Volvo CE and LEGO began exploring the future of construction together with a collaboration between engineers and designers, then expanded their project to involve a team of children. That resulted in the toy that gave rise to the machine, formally called the 42081 LEGO Technic Concept Wheel Loader ZEUX.

The Volvo CE LX03 is a five-ton wheel loader developed as a modular concept, able to be made larger or smaller with a few changes to the manufacturing process. Its computer intelligence allows it to adapt to different scenarios, make decisions in real-time and collaborate with humans. It also can complete heavy, repetitive or dangerous tasks, thus making a job site safer. It shares its driveline with Volvo CE’s L25 Electric wheel loader, so it’s also a zero-emission, low-noise machine that can operate for up to eight hours, Volvo CE says.
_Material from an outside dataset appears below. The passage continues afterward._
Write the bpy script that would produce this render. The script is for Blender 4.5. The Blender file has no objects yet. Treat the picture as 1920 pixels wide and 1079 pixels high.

Caterpillar’s Cat 793F autonomous truck improves productivity, lowers operating costs, and increases safety on mine sites.

Electrification and Autonomy in Mining

“There is a broad shoreline of opportunities to leverage the technology from automotive into agriculture and construction, and likely vice versa,” says John Deere’s Leibfried. Construction is another industry vertical that John Deere serves, “and I believe that in certain applications it’s going to require multiple sensors, like radar, LiDAR and cameras. Some you’re going to be able to do effectively with cameras, and some with just LiDAR. Having capabilities across multiple technologies allows us to accelerate our journey to solve for the variety of use cases that are out there.”

Deere is a leader in both construction for earth moving and road building technologies, Leibfried says. “We’re now starting to apply the broader technology stack that [the company] has to our construction space,” to accelerate the “transition to automation and autonomy. We’ve been doing it partially over the course of the last decade,” he adds. 

Autonomy is most advanced in the mining industry, asserts Karl Weiss, CTO at Caterpillar Inc., based in Deerfield, IL. In fact, Weiss says, Caterpillar has been working to automate and make autonomous mining machines for over 30 years, and has the largest installed base of self-driving mining haul trucks worldwide at nearly 500. And collectively, they’ve moved themselves over 135 million kilometers, which is 2.5 times farther than any automaker’s self-driving fleet has traveled, Weiss says.

It was Caterpillar that developed the first LiDAR used in experimental self-driving cars — albeit done in partnership with a Tier 1 automotive industry supplier. Like automakers, Caterpillar is now pushing toward EVs. “In the next five years we’ll be bringing together the electrified mining fleet and autonomy,” and “autonomy will have a significant role in how that plays out,” Weiss says.

In November, Caterpillar announced a strategic alliance with Newmont Corp., the world’s largest gold mining company, to deploy 26 first-of-a-kind battery electric, fully-connected and autonomous haul trucks by 2027 — for use in both underground and open pit operation at mines across two continents.

“It’s an exciting time because so many things are possible now technology-wise,” Weiss declares.